Further ahead, Justin Hardy is working on historical films for Channel 4 and BBC2 to mark Remembrance Day in November 2018.
So, does he have a breakdown of the audiences for history on television - or cinema? “The audience profile of my films has been 50 year-old men plus who have biographies on their bedside tables and they’re a very important audience in the sense that they have a lot of disposable income, they’re a lot of opinion-formers, they’re a lot of CEOs of companies.
“But television is undergoing enormous change and I think it won’t exist in a few years time in the way it currently does. There will still be live events, your football team will still play live and you’ll want to see it live, but I think drama will be available through the next generation of Netflix. I don’t think that drama has to be, ‘Ooh, you have to watch this on a Sunday night.’ I think we’ve got tired of that, of being told when to watch things.”
BBC? “It needs to be a publishing company, it needs to cut the production.” Channel 4? “Basket case.

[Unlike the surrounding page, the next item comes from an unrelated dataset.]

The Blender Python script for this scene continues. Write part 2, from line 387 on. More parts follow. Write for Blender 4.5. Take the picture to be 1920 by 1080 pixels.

I haven’t been seduced to watch Channel 4 in five years apart from Utopia and New Worlds.”
The beacon burns down on the headland. Heroes consumed, guaranteeing the harvest. The collective memory, merely skin-deep.
So there you have it: a cast of characters nimbly impersonated by a cast of character actors. Lloyd George, Churchill, the Kaiser. Lurgan Orange Hall doubling for the Reichstag in Berlin. A world of bombing and heraldry. Trumpets from the steep, groans from the stews - and at the heart of it, amiably presiding, genial host of his own pop-up London Dungeon, Justin Hardy - trying not to worry he is just too posh.